Trade unions, employers and the government are attempting to reach a new National Wage Agreement amid growing concern about the worsening economic situation.
John Douglas (left), General Secretary of the Mandate trade union, said that his members in low-paid sectors could not afford cuts in salaries, as prices for food and fuel continued to rise.
Unions also warned that any cutbacks in services, particularly health and education, would be deal breakers.
Larry Broderick of the Irish Bank Officials Association acknowledged that there were challenges in the economy, but said that workers were being subjected to a pre-emptive strike by employers and the government.
The employers lobby group IBEC said that the economy was under pressure, with 7000 people joining the unemployment register each month.
IBEC's Director General Turlough O'Sullivan said that employers remain committed to social partnership and that any new deal must be good for Ireland and good for jobs.
Taoiseach Brian Cowen (right) warned that painful cutbacks are on the way as Exchequer returns have already experienced a shortfall of € 1.2 billion this year.

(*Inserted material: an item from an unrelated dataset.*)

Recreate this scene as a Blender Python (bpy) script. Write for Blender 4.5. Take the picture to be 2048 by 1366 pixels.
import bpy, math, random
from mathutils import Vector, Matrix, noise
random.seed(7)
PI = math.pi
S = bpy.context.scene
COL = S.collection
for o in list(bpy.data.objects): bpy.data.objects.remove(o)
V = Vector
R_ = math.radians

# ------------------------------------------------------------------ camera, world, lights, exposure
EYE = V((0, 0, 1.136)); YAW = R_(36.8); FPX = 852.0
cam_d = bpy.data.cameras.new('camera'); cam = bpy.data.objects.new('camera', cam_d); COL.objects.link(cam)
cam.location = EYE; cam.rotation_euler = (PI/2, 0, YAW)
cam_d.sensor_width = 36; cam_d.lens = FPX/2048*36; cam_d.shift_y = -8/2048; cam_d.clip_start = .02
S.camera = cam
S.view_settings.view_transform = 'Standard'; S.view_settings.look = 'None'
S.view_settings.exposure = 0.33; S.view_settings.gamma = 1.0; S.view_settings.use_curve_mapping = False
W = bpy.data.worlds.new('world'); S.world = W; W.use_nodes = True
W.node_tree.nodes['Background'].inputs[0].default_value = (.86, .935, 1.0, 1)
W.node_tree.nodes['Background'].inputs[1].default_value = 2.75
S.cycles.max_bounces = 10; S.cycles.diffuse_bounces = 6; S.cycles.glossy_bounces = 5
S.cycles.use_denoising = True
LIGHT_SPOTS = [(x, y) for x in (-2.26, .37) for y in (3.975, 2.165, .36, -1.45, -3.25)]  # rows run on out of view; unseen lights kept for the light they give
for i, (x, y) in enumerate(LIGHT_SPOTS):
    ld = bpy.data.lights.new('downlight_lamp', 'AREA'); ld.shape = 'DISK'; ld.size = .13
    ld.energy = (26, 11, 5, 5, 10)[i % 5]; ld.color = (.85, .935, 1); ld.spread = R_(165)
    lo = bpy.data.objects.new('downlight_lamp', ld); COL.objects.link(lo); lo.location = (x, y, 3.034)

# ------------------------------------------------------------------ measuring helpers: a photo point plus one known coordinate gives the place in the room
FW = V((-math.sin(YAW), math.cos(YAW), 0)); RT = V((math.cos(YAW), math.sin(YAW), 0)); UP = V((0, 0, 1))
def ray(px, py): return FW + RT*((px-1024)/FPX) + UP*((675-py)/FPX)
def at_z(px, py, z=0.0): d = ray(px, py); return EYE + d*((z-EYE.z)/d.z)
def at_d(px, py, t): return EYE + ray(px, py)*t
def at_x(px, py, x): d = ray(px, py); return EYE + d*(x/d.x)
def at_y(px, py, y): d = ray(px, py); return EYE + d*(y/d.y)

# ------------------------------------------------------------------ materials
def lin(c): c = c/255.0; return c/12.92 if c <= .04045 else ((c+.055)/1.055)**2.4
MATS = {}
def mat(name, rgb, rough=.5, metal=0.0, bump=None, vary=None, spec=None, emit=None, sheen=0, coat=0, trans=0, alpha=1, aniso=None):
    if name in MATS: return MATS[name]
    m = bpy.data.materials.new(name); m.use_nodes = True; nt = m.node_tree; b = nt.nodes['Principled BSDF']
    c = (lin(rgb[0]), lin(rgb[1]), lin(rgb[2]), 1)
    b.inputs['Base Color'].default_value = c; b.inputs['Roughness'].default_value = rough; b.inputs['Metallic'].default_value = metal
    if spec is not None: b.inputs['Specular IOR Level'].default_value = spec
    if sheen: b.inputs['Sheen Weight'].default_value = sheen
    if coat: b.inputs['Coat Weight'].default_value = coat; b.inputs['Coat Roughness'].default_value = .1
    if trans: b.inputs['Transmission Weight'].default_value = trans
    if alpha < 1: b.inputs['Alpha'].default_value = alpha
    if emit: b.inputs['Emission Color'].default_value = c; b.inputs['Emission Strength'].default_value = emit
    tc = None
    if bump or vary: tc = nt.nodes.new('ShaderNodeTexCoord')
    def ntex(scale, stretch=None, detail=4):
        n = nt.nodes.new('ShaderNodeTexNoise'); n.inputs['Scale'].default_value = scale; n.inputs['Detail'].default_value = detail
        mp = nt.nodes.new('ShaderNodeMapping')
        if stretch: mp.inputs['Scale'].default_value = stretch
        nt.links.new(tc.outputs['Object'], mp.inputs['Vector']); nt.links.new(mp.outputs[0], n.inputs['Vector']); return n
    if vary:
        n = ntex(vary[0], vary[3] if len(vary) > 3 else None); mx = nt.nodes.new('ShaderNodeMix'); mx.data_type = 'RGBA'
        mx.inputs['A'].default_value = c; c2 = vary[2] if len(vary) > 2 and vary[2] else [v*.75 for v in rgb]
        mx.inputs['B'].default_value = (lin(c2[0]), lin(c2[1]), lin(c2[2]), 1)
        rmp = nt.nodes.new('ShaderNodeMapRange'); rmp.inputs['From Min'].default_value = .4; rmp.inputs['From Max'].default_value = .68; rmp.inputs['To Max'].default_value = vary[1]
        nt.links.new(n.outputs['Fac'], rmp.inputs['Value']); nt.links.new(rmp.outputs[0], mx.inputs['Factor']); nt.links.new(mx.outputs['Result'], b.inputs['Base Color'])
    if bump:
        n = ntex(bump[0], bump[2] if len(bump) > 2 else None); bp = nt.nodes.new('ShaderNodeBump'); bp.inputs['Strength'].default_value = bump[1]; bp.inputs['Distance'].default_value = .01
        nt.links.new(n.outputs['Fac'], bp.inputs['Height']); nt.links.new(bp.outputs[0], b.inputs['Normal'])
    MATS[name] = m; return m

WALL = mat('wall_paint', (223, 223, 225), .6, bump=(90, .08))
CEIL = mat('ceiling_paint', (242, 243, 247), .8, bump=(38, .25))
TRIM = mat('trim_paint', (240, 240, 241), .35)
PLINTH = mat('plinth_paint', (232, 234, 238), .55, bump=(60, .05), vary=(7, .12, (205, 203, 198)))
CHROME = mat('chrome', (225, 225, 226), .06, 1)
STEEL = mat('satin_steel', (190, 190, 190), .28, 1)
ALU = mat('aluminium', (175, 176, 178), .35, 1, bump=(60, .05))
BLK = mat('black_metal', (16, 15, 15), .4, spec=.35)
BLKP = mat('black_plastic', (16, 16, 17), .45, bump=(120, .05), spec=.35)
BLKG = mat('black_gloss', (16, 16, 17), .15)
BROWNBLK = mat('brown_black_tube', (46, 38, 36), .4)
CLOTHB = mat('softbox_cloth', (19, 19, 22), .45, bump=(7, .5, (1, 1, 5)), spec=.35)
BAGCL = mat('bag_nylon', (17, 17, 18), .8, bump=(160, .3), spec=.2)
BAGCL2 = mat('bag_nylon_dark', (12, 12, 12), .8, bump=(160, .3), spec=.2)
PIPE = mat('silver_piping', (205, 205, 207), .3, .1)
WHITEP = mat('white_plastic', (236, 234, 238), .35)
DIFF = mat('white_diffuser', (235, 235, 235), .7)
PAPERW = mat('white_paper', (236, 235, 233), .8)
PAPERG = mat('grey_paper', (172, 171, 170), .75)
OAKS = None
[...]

The economy is now in decline and apparently the government is powerless to control some of the key international factors involved, including oil and food prices.
Serious cutbacks are on the way in a bid to balance the books, the government announced. All the optimistic promises made by the government parties before the last general elections in May 2007 seem to be forgotten now, and all the extra money promised for major improvements will be spent by the end of this year.
The latest economic returns, out on Wednesday, will set the economic backdrop for negotiations.
For the last week, employers and trade unions have been sniping at each over the airwaves. IBEC wants continued investment in the national plan, but a pay freeze for workers.
Also on the agenda are tricky non-pay issues, including pensions, agency workers and collective bargaining rights. Many analysts believe the talks could drift on into the autumn, if they do not break down completely. The consequences of that could be disastrous for the already weakened Irish economy, prolong the recession and destroy most of the advantages Ireland has gained in the twelve years of the "Celtic Tiger" boom.